At the very beginning of Lent, I was struck by a reading from Pope Leo the Great. He said: ‘What’s special about Easter is that it’s when the whole Church can rejoice at the forgiveness of sins.’ Yes, Jesus ‘was put to death for our sins and rose again for our justification’ (Rom 4:25). That’s what we celebrate at Easter. That’s what Christ brings, ‘the forgiveness of sins’ (Eph 1:7 etc.). It’s the best of reasons for becoming a Christian. It’s what we’ll want on our death-bed. When he was dying, the famous British soldier of World War II, Field Marshall Montgomery, felt such alarm that he asked a friend to come over. ‘I’ve got to go meet God and explain all those men I killed at Alamein.’

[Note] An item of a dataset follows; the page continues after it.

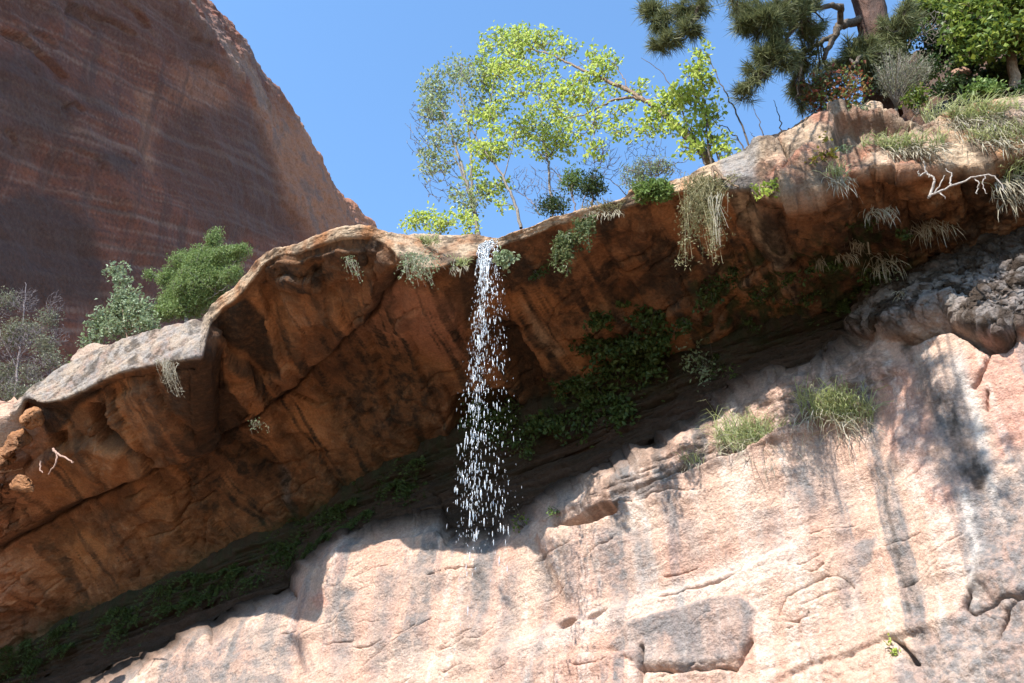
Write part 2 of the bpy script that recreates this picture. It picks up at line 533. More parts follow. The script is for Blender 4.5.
main_crack = [(412, 258), (399, 271), (368, 314), (340, 341), (289, 388), (254, 415), (231, 427), (180, 452), (120, 482), (60, 512), (20, 535)]
D = step(D, main_crack, 0.30, 1.5, 90)
D = crack(D, main_crack, 3.0, 0.22)
D = step(D, [(300, 440), (230, 440), (190, 462), (150, 500), (100, 530)], 0.07, 3, 40)
D = step(D, [(205, 322), (232, 348), (262, 372), (286, 391)], 0.16, 1.5, 40)
D = step(D, [(230, 374), (285, 363), (292, 350)], 0.10, 2, 30)
D = step(D, [(260, 283), (300, 283), (330, 280), (362, 258), (395, 268)], -0.08, 1.8, 30)
D = step(D, [(232, 373), (243, 395), (256, 414)], -0.12, 2.5, 30)
notch = pmask(u, v, [(95, 399), (110, 397), (128, 418), (142, 436), (160, 453), (134, 437), (112, 434), (100, 418)], 2.0, wq * 0.15)
D -= 0.5 * notch
D = step(D, [(160, 452), (134, 434), (112, 402), (150, 378), (200, 362)], 0.10, 3, 40)
D -= 0.3 * pmask(u, v, [(60, 428), (72, 426), (74, 440), (64, 441)], 2, wq * 0.1)
D = step(D, [(20, 470), (70, 440), (100, 432), (140, 440)], 0.22, 4, 35)
D = crack(D, [(186, 470), (190, 500), (178, 520)], 2, 0.1)
D = crack(D, [(262, 468), (300, 462), (330, 450)], 2, 0.08)
band = pmask(u, v, [(498, 322), (516, 330), (534, 362), (550, 400), (548, 420), (530, 420), (514, 385), (502, 350)], 4, wq * 0.3)
D -= 0.14 * band
D = step(D, [(512, 318), (535, 355), (556, 402)], -0.2, 1.8, 40)
D = step(D, [(640, 215), (690, 262), (740, 330)], 0.18, 5, 40)
D = step(D, [(600, 240), (640, 290), (660, 320)], -0.14, 4, 40)
cave = pmask(u, v, [(452, 400), (470, 392), (505, 396), (525, 415), (520, 440), (455, 450)], 6, wq * 0.5)
D -= 0.45 * cave
D = step(D, [(745, 152), (770, 144), (785, 140), (806, 128), (830, 117), (848, 110)], 0.22, 1.5, 30)
D = crack(D, [(748, 151), (770, 144), (785, 140), (806, 128), (826, 119)], 1.6, 0.10)
D = crack(D, [(780, 146), (784, 156), (787, 166), (782, 176)], 2.0, 0.16)
D = step(D, [(772, 186), (790, 172), (806, 160), (820, 153), (836, 150)], 0.26, 1.5, 26)
D = crack(D, [(782, 180), (796, 168), (810, 158), (836, 150)], 2.2, 0.2)
hol = pmask(u, v, [(836, 128), (858, 120), (884, 118), (914, 126), (905, 134), (880, 132), (862, 142), (848, 152), (830, 150)], 3, wq * .3)
D -= 0.35 * hol
D = step(D, [(852, 110), (864, 116), (880, 113), (896, 116)], 0.12, 1.5, 16)
fc = (1 - under) * sstep(ROW, iA - 12, iA) * sstep(u, 735, 760) * (1 - sstep(u, 925, 950))
c1, c2, c3 = worley(G0 * 1.5 + 3)
D += fc * (0.14 * (c3 - .5) + 0.08 * np.minimum(c2 - c1, .3) + 0.05 * fbm(G0 * 2.5, 5, .6))
# the rough lit shoulder at the left edge
left = sstep(-u, -75, -10) * sstep(v, 405, 440)
D += left * (0.25 + 0.32 * ridged(G0 * 1.1, 5, 0.6))
# cracks across the sunlit slab
slab = (ROW > iA - 2) & (ROW < iB + 3)
for pts in ([(126, 338), (122, 352), (128, 362), (118, 374)], [(100, 350), (92, 366), (96, 380)], [(170, 326), (168, 340), (174, 350)], [(64, 372), (72, 384), (70, 396)]):
    d, _, _ = pdist(u0, v0, pts)
    D -= np.where(slab, 0.10 * np.exp(-(d / 1.2) ** 2), 0)
rimw = (1 - sstep(ROW, iB, iB + 10)) * sstep(ROW, iA - 30, iA - 10) * (1 - sstep(u, 715, 740)) * sstep(u, 20, 40)
D = D * (1 - .85 * rimw) + rimw * (.02 * fbm(G0 * 3 + 2, 5, .65) + .03 * lay)
lw = (1 - sstep(u, 24, 48)) * sstep(v, 395, 412) * (1 - sstep(v, 490, 530))
c1, c2, c3 = worley(G0 * np.array([3.2, 3.2, 4.5]) + 13)
D += lw * (.22 * (c3 - .5) + .16 * np.minimum(c2 - c1, .3) + .08 * fbm(G0 * 4, 4, .6))
G = G0 + Nn * D[..., None]
n2 = grid_normals(G) * sm
G = G + n2 * (.010 * ridged(G * 4.5, 4, .65) + .006 * fbm(G * 14, 3, .6))[..., None]
G_over, NRM_over = G, grid_normals(G) * sm
u, v = proj(G0)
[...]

‘I believe in the forgiveness of sins.’
Often in the Gospels, Jesus forgives sins. There’s the paralytic let down through the roof: ‘my son, your sins are forgiven’. There’s the woman with the bad name in town, who covers his feet with kisses and tears and perfume, and is told, ‘Your sins are forgiven.’ There’s the story of the prodigal son who comes back with an admission of guilt on his lips, and is fold in the arms of his father. There’s the woman caught in adultery. ‘Has no one condemned you?’ ‘No one, Lord.’ ‘Neither do I condemn you; go, and do not sin any more.’
It’s the experience of these people we can share tonight, and every time we go to confession.

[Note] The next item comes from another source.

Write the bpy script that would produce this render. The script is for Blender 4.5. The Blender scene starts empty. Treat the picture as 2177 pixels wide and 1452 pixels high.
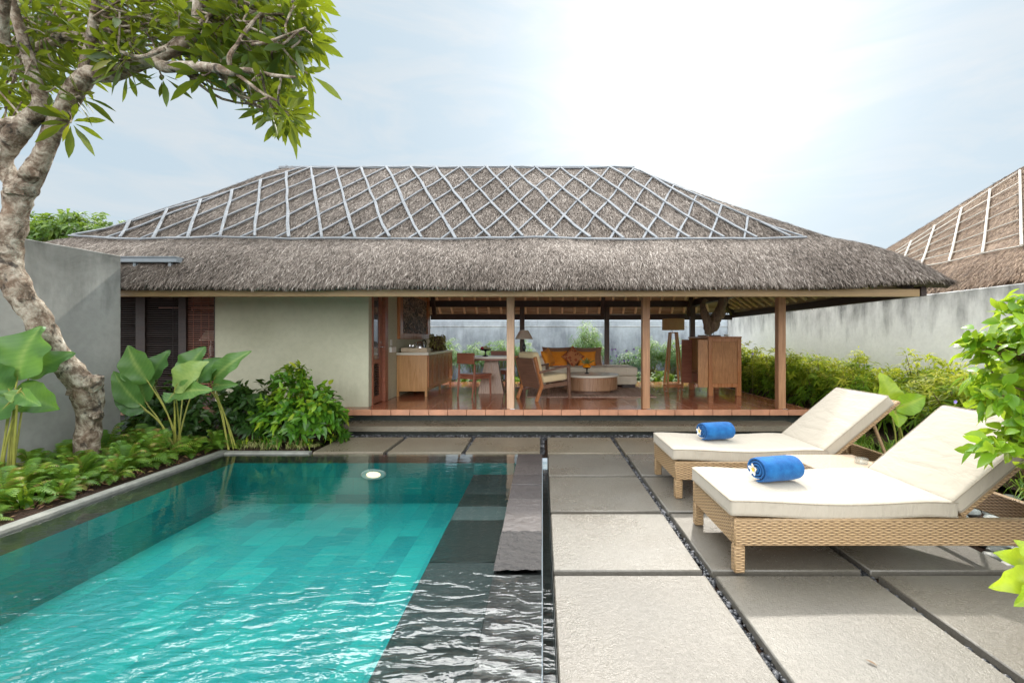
import bpy, math, random
import numpy as np
from mathutils import Vector, Matrix, noise as mnoise
random.seed(7); RNG = np.random.default_rng(7)
R = math.radians; PI = math.pi
scene = bpy.context.scene
COL = scene.collection
CAM_H = 1.4; F = 967.0; VX, VY = 1153.0, 722.0
def W(px, py, Y):
    """point at real depth Y seen at that place of the survey photograph"""
    return (((px - VX) * Y / F), Y, CAM_H - (py - VY) * Y / F)

# ------------------------------------------------------------------ mesh builder
class MB:
    def __init__(s): s.c = []
    def add(s, V, Fc, rnd=0.5):
        V = np.asarray(V, float).reshape(-1, 3)
        if not isinstance(rnd, np.ndarray): rnd = np.full(len(V), float(rnd))
        if isinstance(Fc, np.ndarray): fl = [Fc]
        else:
            d = {}
            for f in Fc: d.setdefault(len(f), []).append(f)
            fl = [np.array(v, int) for v in d.values()]
        s.c.append((V, fl, rnd)); return s
    def box(s, a, b, bev=0.004, M=None, rnd=0.5):
        a = np.array(a, float); b = np.array(b, float)
        lo = np.minimum(a, b); hi = np.maximum(a, b); c = (lo + hi) / 2; h = (hi - lo) / 2
        bev = min(bev, h.min() * 0.45)
        V = []; idx = {}
        for sx in (-1, 1):
            for sy in (-1, 1):
                for sz in (-1, 1):
                    sg = np.array([sx, sy, sz])
                    for ax in range(3):
                        q = sg * (h - bev); q[ax] = sg[ax] * h[ax]
                        idx[(sx, sy, sz, ax)] = len(V); V.append(c + q)
        Fc = []
        def q4(l): Fc.append(l)
        for ax in range(3):
            o = [k for k in range(3) if k != ax]
            for sg in (-1, 1):
                l = []
                for (u, v) in ((-1, -1), (1, -1), (1, 1), (-1, 1)):
                    k = [0, 0, 0]; k[ax] = sg; k[o[0]] = u; k[o[1]] = v
                    l.append(idx[(*k, ax)])
                flip = (sg < 0) ^ (ax == 1)
                q4(l[::-1] if flip else l)
        V = np.array(V)
        def orient(l):
            p = V[l]; n = np.cross(p[1] - p[0], p[2] - p[0])
            return l if np.dot(n, p.mean(0) - c) > 0 else l[::-1]
        for ax in range(3):
            o = [k for k in range(3) if k != ax]
            for u in (-1, 1):
                for v in (-1, 1):
                    k0 = [0, 0, 0]; k1 = [0, 0, 0]
                    k0[ax] = -1; k1[ax] = 1; k0[o[0]] = k1[o[0]] = u; k0[o[1]] = k1[o[1]] = v
                    q4(orient([idx[(*k0, o[0])], idx[(*k1, o[0])], idx[(*k1, o[1])], idx[(*k0, o[1])]]))
        for sx in (-1, 1):
            for sy in (-1, 1):
                for sz in (-1, 1): q4(orient([idx[(sx, sy, sz, k)] for k in range(3)]))
        if M is not None: V = xf(V, M)
        return s.add(V, Fc, rnd)
    def bar(s, p, q, w, t, bev=0.004, up=(0, 0, 1), rnd=0.5):
        p = Vector(p); q = Vector(q); d = (q - p); L = d.length; d.normalize()
        u = Vector(up); sx = d.cross(u)
        if sx.length < 1e-4: sx = d.cross(Vector((0, 1, 0)))
        sx.normalize(); u = sx.cross(d)
        M = Matrix(((sx.x, d.x, u.x, p.x), (sx.y, d.y, u.y, p.y), (sx.z, d.z, u.z, p.z), (0, 0, 0, 1)))
        return s.box((-w / 2, 0, -t / 2), (w / 2, L, t / 2), bev, M, rnd)
    def tube(s, path, rad, n=10, amp=0.0, freq=6.0, cap=True, rnd=0.5, flat=1.0):
        P = [Vector(p) for p in path]; m = len(P)
        if not hasattr(rad, '__len__'): rad = [rad] * m
        T = [(P[min(i + 1, m - 1)] - P[max(i - 1, 0)]).normalized() for i in range(m)]
        u = T[0].orthogonal().normalized(); V = []
        for i in range(m):
            u = (u - T[i] * u.dot(T[i])).normalized(); v = T[i].cross(u)
            for k in range(n):
                a = 2 * PI * k / n
                r = rad[i]
                w = u * (math.cos(a) * r) + v * (math.sin(a) * r * flat)
                if amp:
                    q = (P[i] + w) * freq
                    w *= 1 + amp * (mnoise.noise(q) + 0.6 * mnoise.noise(q * 2.7))
                V.append(P[i] + w)
        Fc = [(i * n + k, i * n + (k + 1) % n, (i + 1) * n + (k + 1) % n, (i + 1) * n + k) for i in range(m - 1) for k in range(n)]
        if cap:
            V += [P[0], P[-1]]; a = len(V) - 2; b = a + 1
            Fc += [(a, (k + 1) % n, k) for k in range(n)] + [(b, (m - 1) * n + k, (m - 1) * n + (k + 1) % n) for k in range(n)]
        return s.add([tuple(v) for v in V], Fc, rnd)
    def lathe(s, prof, c=(0, 0, 0), n=32, sx=1, sy=1, M=None, rnd=0.5):
        V = []; m = len(prof)
        for r, z in prof:
            for k in range(n):
                a = 2 * PI * k / n; V.append((c[0] + math.cos(a) * r * sx, c[1] + math.sin(a) * r * sy, c[2] + z))
        Fc = [(i * n + k, i * n + (k + 1) % n, (i + 1) * n + (k + 1) % n, (i + 1) * n + k) for i in range(m - 1) for k in range(n)]
        V = np.array(V)
        if M is not None: V = xf(V, M)
        return s.add(V, Fc, rnd)
    def ell(s, c, r, n=14, M=None, rnd=0.5, amp=0):
        prof = [(max(1e-4, math.sin(PI * i / (n // 2))), -math.cos(PI * i / (n // 2))) for i in range(n // 2 + 1)]
        V = []; m = len(prof)
        for q, z in prof:
            for k in range(n):
                a = 2 * PI * k / n; p = Vector((math.cos(a) * q, math.sin(a) * q, z))
                f = 1 + amp * mnoise.noise(p * 1.7 + Vector(c) * 9)
                V.append((p.x * r[0] * f, p.y * r[1] * f, p.z * r[2] * f))
        Fc = [(i * n + k, i * n + (k + 1) % n, (i + 1) * n + (k + 1) % n, (i + 1) * n + k) for i in range(m - 1) for k in range(n)]
        V = np.array(V)
        if M is not None: V = xf(V, M)
        return s.add(V + np.array(c), Fc, rnd)
    def soft(s, a, b, r=0.03, puff=0.0, n=14, wr=0.0, M=None, rnd=0.5, wf=9.0, sag=None):
        """rounded, slightly puffed cushion block"""
        a = np.array(a, float); b = np.array(b, float); c = (a + b) / 2; h = np.abs(b - a) / 2
        r = min(r, h.min() * 0.98); V = []; Fc = []
        g = np.linspace(-1, 1, n); g = np.sign(g) * (1 - (1 - np.abs(g)) ** 1.5)
        for ax in range(3):
            o = [k for k in range(3) if k != ax]
            for sg in (-1, 1):
                b0 = len(V)
                for i in range(n):
                    for j in range(n):
                        q = np.zeros(3); q[ax] = sg; q[o[0]] = g[i]; q[o[1]] = g[j]
                        p = q * h; inn = np.clip(p, -(h - r), h - r); d = p - inn; L = np.linalg.norm(d)
                        p = inn + d / L * r if L > 1e-9 else p
                        w = (1 - (p[0] / h[0]) ** 2) * (1 - (p[1] / h[1]) ** 2)
                        p[2] += puff * w * np.sign(p[2]) * min(1, abs(p[2]) / (h[2] - r + 1e-6) if h[2] > r else 1)
                        if wr:
                            e = Vector(((p + c) * wf).tolist()); p = p + wr * np.array([0.3, 0.3, 1.0]) * (mnoise.noise(e) + 0.5 * mnoise.noise(e * 2.3))
                        V.append(p + c)
                flip = (sg < 0) ^ (ax == 1)
                for i in range(n - 1):
                    for j in range(n - 1):
                        f = [b0 + i * n + j, b0 + (i + 1) * n + j, b0 + (i + 1) * n + j + 1, b0 + i * n + j + 1]
                        Fc.append(f[::-1] if flip else f)
        V = np.array(V)
        if sag is not None: V = sag(V)
        if M is not None: V = xf(V, M)
        return s.add(V, Fc, rnd)
    def pillow(s, w, h, t, M=None, n=18, rnd=0.5):
        V = []; Fc = []
        for sg in (1, -1):
            b0 = len(V)
            for i in range(n):
                for j in range(n):
                    u = -1 + 2 * i / (n - 1); v = -1 + 2 * j / (n - 1)
                    z = sg * t / 2 * ((1 - u ** 4) * (1 - v ** 4)) ** 0.55
                    z += 0.006 * sg * mnoise.noise(Vector((u * 3, v * 3, w * 9 + h))) * (1 - u * u) * (1 - v * v) * 2
                    V.append((w / 2 * u * (1 - 0.10 * (1 - v * v)), h / 2 * v * (1 - 0.10 * (1 - u * u)), z))
            for i in range(n - 1):
                for j in range(n - 1):
                    f = [b0 + i * n + j, b0 + (i + 1) * n + j, b0 + (i + 1) * n + j + 1, b0 + i * n + j + 1]
                    Fc.append(f if sg > 0 else f[::-1])
        V = np.array(V)
        if M is not None: V = xf(V, M)
        return s.add(V, Fc, rnd)
    def grid(s, xs, ys, zf, rnd=0.5):
        X, Y = np.meshgrid(xs, ys, indexing='ij'); Z = zf(X, Y) if callable(zf) else np.full_like(X, zf)
        nx, ny = X.shape; V = np.stack([X, Y, Z], -1).reshape(-1, 3)
        i = np.arange(nx - 1)[:, None]; j = np.arange(ny - 1)[None]
        q = np.stack([i * ny + j, (i + 1) * ny + j, (i + 1) * ny + j + 1, i * ny + j + 1], -1).reshape(-1, 4)
        return s.add(V, q, rnd)
    def leaves(s, base, d, up, L, Wd, droop=0.3, rows=3, fold=0.25, shape=None, rnd=None, wave=0.0):
        base = np.asarray(base, float); N = len(base)
        d = d / (np.linalg.norm(d, axis=1, keepdims=True) + 1e-9)
        sx = np.cross(d, up); sx /= (np.linalg.norm(sx, axis=1, keepdims=True) + 1e-9)
        nn = np.cross(sx, d)
        ts = np.linspace(0, 1, rows)
        if shape is None:
            shape = {3: [0.1, 1, 0.04], 4: [0.12, 0.95, 0.75, 0.04], 5: [0.1, 0.75, 1, 0.7, 0.03], 6: [0.1, 0.65, 0.95, 1, 0.65, 0.03]}.get(rows)
            if shape is None: shape = np.sin(np.pi * np.clip(ts * 0.9 + 0.07, 0, 1)) ** 0.8
        L = np.broadcast_to(L, (N,))[:, None]; Wd = np.broadcast_to(Wd, (N,))[:, None]; dr = np.broadcast_to(droop, (N,))[:, None]
        V = np.zeros((N, rows, 3, 3))
        for i, t in enumerate(ts):
            mid = base + d * L * t; mid[:, 2] -= (dr * L * t * t)[:, 0]
            w = Wd * 0.5 * shape[i]
            lift = nn * w * fold
            jit = 0
            if wave: jit = nn * w * wave * RNG.normal(size=(N, 1))
            V[:, i, 0] = mid - sx * w + lift + jit; V[:, i, 1] = mid; V[:, i, 2] = mid + sx * w + lift - jit
        n = rows * 3; q = []
        for i in range(rows - 1):
            for k in range(2): q.append([i * 3 + k, i * 3 + k + 1, (i + 1) * 3 + k + 1, (i + 1) * 3 + k])
        q = (np.array(q)[None] + (np.arange(N) * n)[:, None, None]).reshape(-1, 4)
        rn = RNG.random(N) if rnd is None else np.broadcast_to(rnd, (N,))
        return s.add(V.reshape(-1, 3), q, np.repeat(rn, n))
    def arrays(s):
        V = np.concatenate([c[0] for c in s.c]); rn = np.concatenate([c[2] for c in s.c])
        lv = []; lt = []; o = 0
        for v, fl, _ in s.c:
            for f in fl:
                lv.append((f + o).reshape(-1)); lt.append(np.full(len(f), f.shape[1]))
            o += len(v)
        return V, np.concatenate(lv), np.concatenate(lt), rn
def xf(V, M):
    A = np.array(M); return V @ A[:3, :3].T + A[:3, 3]
def MT(x, y, z): return Matrix.Translation((x, y, z))
def MR(deg, ax): return Matrix.Rotation(R(deg), 4, ax)
def catmull(P, k=5):
    P = [Vector(p) for p in P]; out = []
    for i in range(len(P) - 1):
        a = P[max(i - 1, 0)]; b = P[i]; c = P[i + 1]; d = P[min(i + 2, len(P) - 1)]
        for j in range(k):
            t = j / k
            out.append(0.5 * ((2 * b) + (c - a) * t + (2 * a - 5 * b + 4 * c - d) * t * t + (3 * b - a - 3 * c + d) * t ** 3))
    out.append(P[-1]); return out
def lerpr(r, k=5):
    out = []
    for i in range(len(r) - 1):
        for j in range(k): out.append(r[i] + (r[i + 1] - r[i]) * j / k)
    return out + [r[-1]]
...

This is something Pope Francis said a couple of months ago: ‘Everyone say to himself: ‘When was the last time I went to confession?’ And if it has been a long time, don’t lose another day! Go, the priest will be good. And Jesus, (will be) there, and Jesus is better than the priests – Jesus receives you. He will receive you with so much love! Be courageous, and go to confession.’
I also remember something a monk said in a homily on Jesus’ words to the woman caught in adultery. ‘He didn’t say these words lightly. He said them at the cost of his life.’ It was his claim to forgive sins that perhaps more than anything scandalised his enemies and led them to condemn him to death. And yet through his death our sins are forgiven. ‘This is the chalice of my blood, he said the night before, the blood of the new and eternal covenant which will be poured out for you and for many for the forgiveness of sins.’ In the Garden of Gethsemane and on the Cross, the full force of human evil fell on him. And he prayed, ‘Father, forgive them, for they know not what they do.’ In his passion he lived out a love of God and man stronger than all the accumulated hatred of God and man from the world’s beginning to its end. He was made sin for us, says St Paul. He identified himself with it. In a sense, he made a great confession on our behalf, and his Resurrection became our absolution.

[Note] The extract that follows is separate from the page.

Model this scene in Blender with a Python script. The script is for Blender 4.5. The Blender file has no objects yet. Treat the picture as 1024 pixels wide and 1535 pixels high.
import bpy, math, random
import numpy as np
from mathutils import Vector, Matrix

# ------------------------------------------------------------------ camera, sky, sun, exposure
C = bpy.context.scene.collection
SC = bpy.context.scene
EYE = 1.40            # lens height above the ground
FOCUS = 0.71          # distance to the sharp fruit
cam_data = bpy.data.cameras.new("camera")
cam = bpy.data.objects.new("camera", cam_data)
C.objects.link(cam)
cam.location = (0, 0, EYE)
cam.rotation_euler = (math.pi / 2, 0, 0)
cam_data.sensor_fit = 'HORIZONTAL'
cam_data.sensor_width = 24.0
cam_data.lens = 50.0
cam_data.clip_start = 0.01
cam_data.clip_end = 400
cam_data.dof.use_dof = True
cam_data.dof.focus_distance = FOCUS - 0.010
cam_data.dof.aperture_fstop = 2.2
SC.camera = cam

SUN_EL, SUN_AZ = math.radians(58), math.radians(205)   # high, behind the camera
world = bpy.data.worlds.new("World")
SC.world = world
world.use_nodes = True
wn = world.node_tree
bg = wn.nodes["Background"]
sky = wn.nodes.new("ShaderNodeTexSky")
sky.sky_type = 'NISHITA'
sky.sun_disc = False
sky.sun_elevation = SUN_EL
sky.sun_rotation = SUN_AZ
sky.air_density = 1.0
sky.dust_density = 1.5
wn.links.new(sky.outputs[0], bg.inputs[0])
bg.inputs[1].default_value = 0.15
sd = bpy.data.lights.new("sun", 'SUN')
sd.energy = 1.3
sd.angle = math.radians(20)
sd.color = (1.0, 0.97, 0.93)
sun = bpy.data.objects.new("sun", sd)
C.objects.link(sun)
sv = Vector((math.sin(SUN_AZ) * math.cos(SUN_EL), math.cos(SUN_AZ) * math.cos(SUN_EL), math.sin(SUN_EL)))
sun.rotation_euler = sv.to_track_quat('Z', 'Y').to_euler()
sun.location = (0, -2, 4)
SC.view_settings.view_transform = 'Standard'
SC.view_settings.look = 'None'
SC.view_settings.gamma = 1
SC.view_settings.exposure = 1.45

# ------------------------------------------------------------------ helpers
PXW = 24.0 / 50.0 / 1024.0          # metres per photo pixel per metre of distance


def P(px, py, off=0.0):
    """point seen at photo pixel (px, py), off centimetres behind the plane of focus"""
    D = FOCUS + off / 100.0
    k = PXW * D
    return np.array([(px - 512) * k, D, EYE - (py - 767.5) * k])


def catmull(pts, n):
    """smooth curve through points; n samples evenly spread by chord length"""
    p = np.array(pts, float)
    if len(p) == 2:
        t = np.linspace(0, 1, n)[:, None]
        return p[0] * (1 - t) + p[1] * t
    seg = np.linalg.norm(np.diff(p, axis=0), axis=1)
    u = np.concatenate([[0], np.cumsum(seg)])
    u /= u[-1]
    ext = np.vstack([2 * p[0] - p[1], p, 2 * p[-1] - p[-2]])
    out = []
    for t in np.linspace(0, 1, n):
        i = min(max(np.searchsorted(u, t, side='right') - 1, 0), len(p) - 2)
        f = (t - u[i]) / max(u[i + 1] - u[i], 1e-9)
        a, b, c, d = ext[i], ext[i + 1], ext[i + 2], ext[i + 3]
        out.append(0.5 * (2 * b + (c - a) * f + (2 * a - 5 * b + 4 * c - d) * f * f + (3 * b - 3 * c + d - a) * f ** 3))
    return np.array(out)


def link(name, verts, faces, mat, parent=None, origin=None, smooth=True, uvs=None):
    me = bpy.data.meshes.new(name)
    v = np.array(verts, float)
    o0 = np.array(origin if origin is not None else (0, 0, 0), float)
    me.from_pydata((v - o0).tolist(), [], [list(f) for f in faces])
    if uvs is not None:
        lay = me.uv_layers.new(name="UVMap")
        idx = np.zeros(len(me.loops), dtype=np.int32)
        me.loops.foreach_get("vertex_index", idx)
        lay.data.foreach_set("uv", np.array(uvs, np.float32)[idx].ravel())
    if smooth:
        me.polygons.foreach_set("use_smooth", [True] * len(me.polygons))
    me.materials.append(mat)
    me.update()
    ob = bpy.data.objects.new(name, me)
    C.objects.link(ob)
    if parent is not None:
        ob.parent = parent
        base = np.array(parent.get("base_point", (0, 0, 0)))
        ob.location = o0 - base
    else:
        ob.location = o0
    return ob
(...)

And every time we approach the Sacrament of Reconciliation, all this enters our life. We bring the love of our sorrow for sin and the Father lifts us up into his grace.
‘I believe in the forgiveness of sins,’ we say in the Creed.
Through the death and resurrection of Christ, the broken relationship has been restored. The Iron Curtain, the Berlin Wall, of our separation has fallen. And we can live in the sunlight of God.
And this astonishing gift lives on. ‘Through the ministry of the Church, may God give you pardon and peace,’ says the priest. Through the ministry of the Church. On the evening of Easter, the risen One came through the closed doors. ‘Peace be with you’, he said to the apostles. Then he breathed on them and said, ‘Receive the Holy Spirit. If you forgive the sins of any, they are forgiven; if you retain the sins of any, they are retained.’
And so, generation after generation, the successors of those apostles in the Upper Room and those priests who help them carry on this ministry of reconciliation. They carry it on, first, by proclaiming the forgiveness of sins won by Christ and calling to conversion and faith, and then by bringing this gift of forgiveness into our lives through the Sacraments.
So the gates of forgiveness are always open. ‘Our Father never tires of loving, Pope Francis said the other day, and his eyes never grow weary of watching the road to his home to see if the son who left and was lost is returning’ (28 March 2014).
At the Easter Vigil, there’ll be adults here and many more throughout the world, who’ll walk through the gate of baptism. And there, says the Catechism, ‘all sins are forgiven, original sin and all personal sin, as well as all punishment for sin’ (1263). There will be nothing between them and God, them and heaven.
And when we, with the sins we’ve committed since our baptism, go through the gate of Sacrament of Penance or Reconciliation, what will happen? We are sorry for what we have done and want to avoid our sins for the future; we name what we have done to the priest, simply, honestly, and at least as regards unconfessed grave sins, completely; we are ready to make reparation and do works of reparation. And what happens? We know we can’t just give ourselves forgiveness. We’ve come to ask Jesus for it. We have opened our lives to the power of the Cross. And what happens? We are restored to God’s grace and friendship. We are reconciled with the Father and with the Church, the whole Body of Christ. We are spiritually resurrected. We are at peace and consoled. We are secretly strengthened for the Christian battle, our warfare with the powers of evil. The Catechism says all this and more.
‘I am the vine; you are the branches’. Spring time is all around us. Thanks to the forgiveness of sins, it can be in us as well. ‘Let us thank God who has given his Church such a gift’ (St Augustine). Let us believe in the forgiveness of sins and the mercy of God that makes it possible!